**Data extract**
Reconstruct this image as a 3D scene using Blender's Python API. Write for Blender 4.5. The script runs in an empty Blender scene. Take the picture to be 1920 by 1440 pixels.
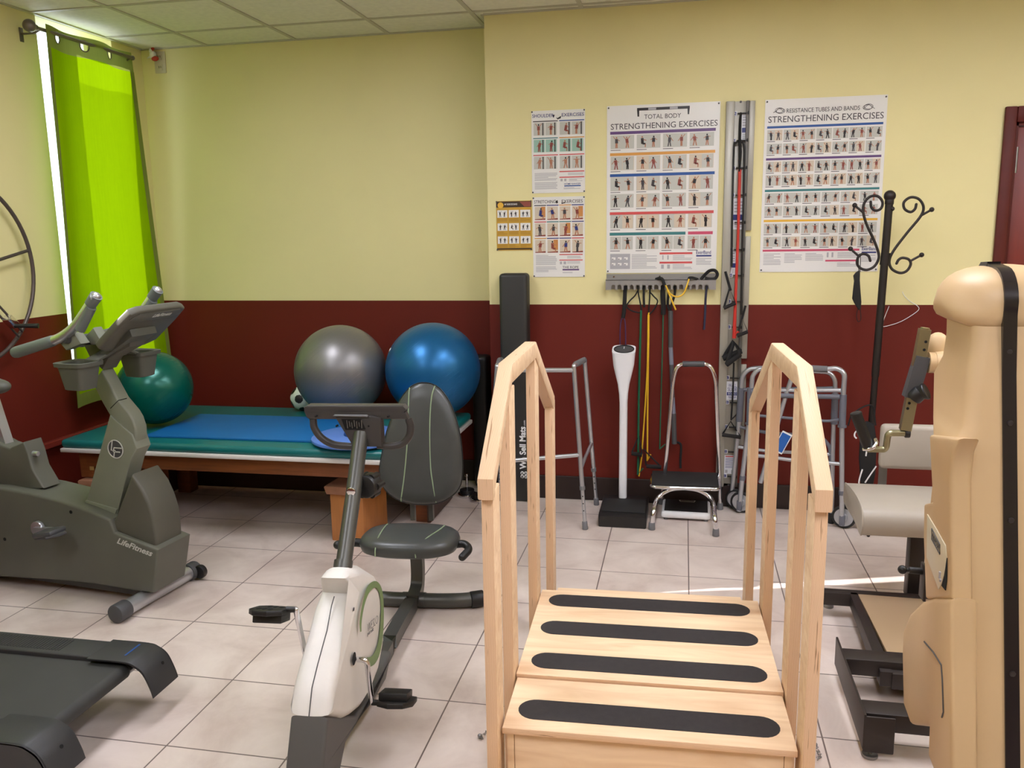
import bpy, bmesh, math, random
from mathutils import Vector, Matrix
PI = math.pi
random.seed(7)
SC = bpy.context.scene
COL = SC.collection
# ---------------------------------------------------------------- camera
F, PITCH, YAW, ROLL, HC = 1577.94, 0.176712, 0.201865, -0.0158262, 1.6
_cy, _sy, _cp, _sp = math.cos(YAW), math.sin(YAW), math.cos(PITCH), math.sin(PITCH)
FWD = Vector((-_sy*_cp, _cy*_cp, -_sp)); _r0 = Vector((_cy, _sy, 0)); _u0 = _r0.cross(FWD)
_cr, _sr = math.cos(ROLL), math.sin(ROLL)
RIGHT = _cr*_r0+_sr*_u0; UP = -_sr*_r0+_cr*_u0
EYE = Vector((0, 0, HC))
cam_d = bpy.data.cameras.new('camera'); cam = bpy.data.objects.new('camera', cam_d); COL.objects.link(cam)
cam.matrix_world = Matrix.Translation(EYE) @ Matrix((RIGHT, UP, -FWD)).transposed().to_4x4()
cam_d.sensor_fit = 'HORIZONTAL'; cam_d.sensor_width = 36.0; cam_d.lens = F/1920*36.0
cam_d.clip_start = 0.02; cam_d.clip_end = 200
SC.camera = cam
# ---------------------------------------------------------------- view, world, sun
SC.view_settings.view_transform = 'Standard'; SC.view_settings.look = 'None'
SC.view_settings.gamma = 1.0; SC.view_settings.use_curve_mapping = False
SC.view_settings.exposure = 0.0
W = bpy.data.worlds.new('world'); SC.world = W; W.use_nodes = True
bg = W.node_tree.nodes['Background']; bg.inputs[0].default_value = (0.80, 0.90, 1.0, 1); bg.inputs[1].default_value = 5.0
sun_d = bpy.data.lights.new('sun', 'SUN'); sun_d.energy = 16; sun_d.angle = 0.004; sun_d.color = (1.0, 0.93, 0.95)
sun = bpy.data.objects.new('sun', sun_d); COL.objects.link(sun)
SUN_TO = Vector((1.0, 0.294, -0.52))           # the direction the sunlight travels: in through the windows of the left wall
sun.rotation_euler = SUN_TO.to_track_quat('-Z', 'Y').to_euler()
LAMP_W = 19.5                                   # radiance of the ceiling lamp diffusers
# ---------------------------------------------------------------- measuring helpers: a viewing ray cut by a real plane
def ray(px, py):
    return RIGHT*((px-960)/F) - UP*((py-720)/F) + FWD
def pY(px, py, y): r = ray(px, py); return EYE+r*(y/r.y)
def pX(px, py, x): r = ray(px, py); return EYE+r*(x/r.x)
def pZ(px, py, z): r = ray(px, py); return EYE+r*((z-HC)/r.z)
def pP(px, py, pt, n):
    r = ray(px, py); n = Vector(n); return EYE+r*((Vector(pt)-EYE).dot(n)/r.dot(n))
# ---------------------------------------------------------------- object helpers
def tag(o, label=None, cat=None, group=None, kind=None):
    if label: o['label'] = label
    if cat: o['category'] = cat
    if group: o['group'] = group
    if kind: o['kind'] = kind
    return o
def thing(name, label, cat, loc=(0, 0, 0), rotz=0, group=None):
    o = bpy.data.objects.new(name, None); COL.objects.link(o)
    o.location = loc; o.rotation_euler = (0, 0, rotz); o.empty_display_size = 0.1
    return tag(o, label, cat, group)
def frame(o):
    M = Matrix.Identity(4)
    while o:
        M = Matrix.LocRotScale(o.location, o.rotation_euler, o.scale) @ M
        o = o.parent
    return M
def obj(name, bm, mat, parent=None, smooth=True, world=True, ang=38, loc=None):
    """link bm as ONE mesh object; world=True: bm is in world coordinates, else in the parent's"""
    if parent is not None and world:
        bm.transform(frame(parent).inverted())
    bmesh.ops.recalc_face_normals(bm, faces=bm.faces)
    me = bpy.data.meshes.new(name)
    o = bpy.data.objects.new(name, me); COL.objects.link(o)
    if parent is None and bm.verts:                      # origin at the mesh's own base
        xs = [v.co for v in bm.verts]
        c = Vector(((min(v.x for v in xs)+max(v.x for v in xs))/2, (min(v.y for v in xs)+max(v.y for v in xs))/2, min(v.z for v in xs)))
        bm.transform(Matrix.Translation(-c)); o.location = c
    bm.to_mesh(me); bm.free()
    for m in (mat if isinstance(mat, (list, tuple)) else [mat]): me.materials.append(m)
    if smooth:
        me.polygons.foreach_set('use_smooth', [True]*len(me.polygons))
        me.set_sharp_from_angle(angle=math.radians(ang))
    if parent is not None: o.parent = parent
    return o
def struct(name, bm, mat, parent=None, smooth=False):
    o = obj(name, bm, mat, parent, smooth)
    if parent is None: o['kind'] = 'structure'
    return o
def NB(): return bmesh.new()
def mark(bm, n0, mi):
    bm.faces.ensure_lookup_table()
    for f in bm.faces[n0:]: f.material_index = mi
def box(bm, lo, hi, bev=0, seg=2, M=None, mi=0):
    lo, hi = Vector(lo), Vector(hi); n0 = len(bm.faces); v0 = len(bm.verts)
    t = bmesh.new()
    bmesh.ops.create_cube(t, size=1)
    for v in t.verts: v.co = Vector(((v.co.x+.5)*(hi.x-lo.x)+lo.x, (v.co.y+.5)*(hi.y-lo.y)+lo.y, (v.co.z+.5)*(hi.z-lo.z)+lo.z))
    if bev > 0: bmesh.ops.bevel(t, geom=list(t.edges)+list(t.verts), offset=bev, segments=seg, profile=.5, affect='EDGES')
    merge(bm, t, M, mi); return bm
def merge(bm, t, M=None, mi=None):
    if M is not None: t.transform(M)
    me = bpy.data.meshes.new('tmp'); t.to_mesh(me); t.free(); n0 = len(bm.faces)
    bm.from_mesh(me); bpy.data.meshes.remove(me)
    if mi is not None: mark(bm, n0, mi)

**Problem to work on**
Copy every line of the data word for word, omitting the images.

**Worked answer**
Reconstruct this image as a 3D scene using Blender's Python API. Write for Blender 4.5. The script runs in an empty Blender scene. Take the picture to be 1920 by 1440 pixels.
import bpy, bmesh, math, random
from mathutils import Vector, Matrix
PI = math.pi
random.seed(7)
SC = bpy.context.scene
COL = SC.collection
# ---------------------------------------------------------------- camera
F, PITCH, YAW, ROLL, HC = 1577.94, 0.176712, 0.201865, -0.0158262, 1.6
_cy, _sy, _cp, _sp = math.cos(YAW), math.sin(YAW), math.cos(PITCH), math.sin(PITCH)
FWD = Vector((-_sy*_cp, _cy*_cp, -_sp)); _r0 = Vector((_cy, _sy, 0)); _u0 = _r0.cross(FWD)
_cr, _sr = math.cos(ROLL), math.sin(ROLL)
RIGHT = _cr*_r0+_sr*_u0; UP = -_sr*_r0+_cr*_u0
EYE = Vector((0, 0, HC))
cam_d = bpy.data.cameras.new('camera'); cam = bpy.data.objects.new('camera', cam_d); COL.objects.link(cam)
cam.matrix_world = Matrix.Translation(EYE) @ Matrix((RIGHT, UP, -FWD)).transposed().to_4x4()
cam_d.sensor_fit = 'HORIZONTAL'; cam_d.sensor_width = 36.0; cam_d.lens = F/1920*36.0
cam_d.clip_start = 0.02; cam_d.clip_end = 200
SC.camera = cam
# ---------------------------------------------------------------- view, world, sun
SC.view_settings.view_transform = 'Standard'; SC.view_settings.look = 'None'
SC.view_settings.gamma = 1.0; SC.view_settings.use_curve_mapping = False
SC.view_settings.exposure = 0.0
W = bpy.data.worlds.new('world'); SC.world = W; W.use_nodes = True
bg = W.node_tree.nodes['Background']; bg.inputs[0].default_value = (0.80, 0.90, 1.0, 1); bg.inputs[1].default_value = 5.0
sun_d = bpy.data.lights.new('sun', 'SUN'); sun_d.energy = 16; sun_d.angle = 0.004; sun_d.color = (1.0, 0.93, 0.95)
sun = bpy.data.objects.new('sun', sun_d); COL.objects.link(sun)
SUN_TO = Vector((1.0, 0.294, -0.52))           # the direction the sunlight travels: in through the windows of the left wall
sun.rotation_euler = SUN_TO.to_track_quat('-Z', 'Y').to_euler()
LAMP_W = 19.5                                   # radiance of the ceiling lamp diffusers
# ---------------------------------------------------------------- measuring helpers: a viewing ray cut by a real plane
def ray(px, py):
    return RIGHT*((px-960)/F) - UP*((py-720)/F) + FWD
def pY(px, py, y): r = ray(px, py); return EYE+r*(y/r.y)
def pX(px, py, x): r = ray(px, py); return EYE+r*(x/r.x)
def pZ(px, py, z): r = ray(px, py); return EYE+r*((z-HC)/r.z)
def pP(px, py, pt, n):
    r = ray(px, py); n = Vector(n); return EYE+r*((Vector(pt)-EYE).dot(n)/r.dot(n))
# ---------------------------------------------------------------- object helpers
def tag(o, label=None, cat=None, group=None, kind=None):
    if label: o['label'] = label
    if cat: o['category'] = cat
    if group: o['group'] = group
    if kind: o['kind'] = kind
    return o
def thing(name, label, cat, loc=(0, 0, 0), rotz=0, group=None):
    o = bpy.data.objects.new(name, None); COL.objects.link(o)
    o.location = loc; o.rotation_euler = (0, 0, rotz); o.empty_display_size = 0.1
    return tag(o, label, cat, group)
def frame(o):
    M = Matrix.Identity(4)
    while o:
        M = Matrix.LocRotScale(o.location, o.rotation_euler, o.scale) @ M
        o = o.parent
    return M
def obj(name, bm, mat, parent=None, smooth=True, world=True, ang=38, loc=None):
    """link bm as ONE mesh object; world=True: bm is in world coordinates, else in the parent's"""
    if parent is not None and world:
        bm.transform(frame(parent).inverted())
    bmesh.ops.recalc_face_normals(bm, faces=bm.faces)
    me = bpy.data.meshes.new(name)
    o = bpy.data.objects.new(name, me); COL.objects.link(o)
    if parent is None and bm.verts:                      # origin at the mesh's own base
        xs = [v.co for v in bm.verts]
        c = Vector(((min(v.x for v in xs)+max(v.x for v in xs))/2, (min(v.y for v in xs)+max(v.y for v in xs))/2, min(v.z for v in xs)))
        bm.transform(Matrix.Translation(-c)); o.location = c
    bm.to_mesh(me); bm.free()
    for m in (mat if isinstance(mat, (list, tuple)) else [mat]): me.materials.append(m)
    if smooth:
        me.polygons.foreach_set('use_smooth', [True]*len(me.polygons))
        me.set_sharp_from_angle(angle=math.radians(ang))
    if parent is not None: o.parent = parent
    return o
def struct(name, bm, mat, parent=None, smooth=False):
    o = obj(name, bm, mat, parent, smooth)
    if parent is None: o['kind'] = 'structure'
    return o
def NB(): return bmesh.new()
def mark(bm, n0, mi):
    bm.faces.ensure_lookup_table()
    for f in bm.faces[n0:]: f.material_index = mi
def box(bm, lo, hi, bev=0, seg=2, M=None, mi=0):
    lo, hi = Vector(lo), Vector(hi); n0 = len(bm.faces); v0 = len(bm.verts)
    t = bmesh.new()
    bmesh.ops.create_cube(t, size=1)
    for v in t.verts: v.co = Vector(((v.co.x+.5)*(hi.x-lo.x)+lo.x, (v.co.y+.5)*(hi.y-lo.y)+lo.y, (v.co.z+.5)*(hi.z-lo.z)+lo.z))
    if bev > 0: bmesh.ops.bevel(t, geom=list(t.edges)+list(t.verts), offset=bev, segments=seg, profile=.5, affect='EDGES')
    merge(bm, t, M, mi); return bm
def merge(bm, t, M=None, mi=None):
    if M is not None: t.transform(M)
    me = bpy.data.meshes.new('tmp'); t.to_mesh(me); t.free(); n0 = len(bm.faces)
    bm.from_mesh(me); bpy.data.meshes.remove(me)
    if mi is not None: mark(bm, n0, mi)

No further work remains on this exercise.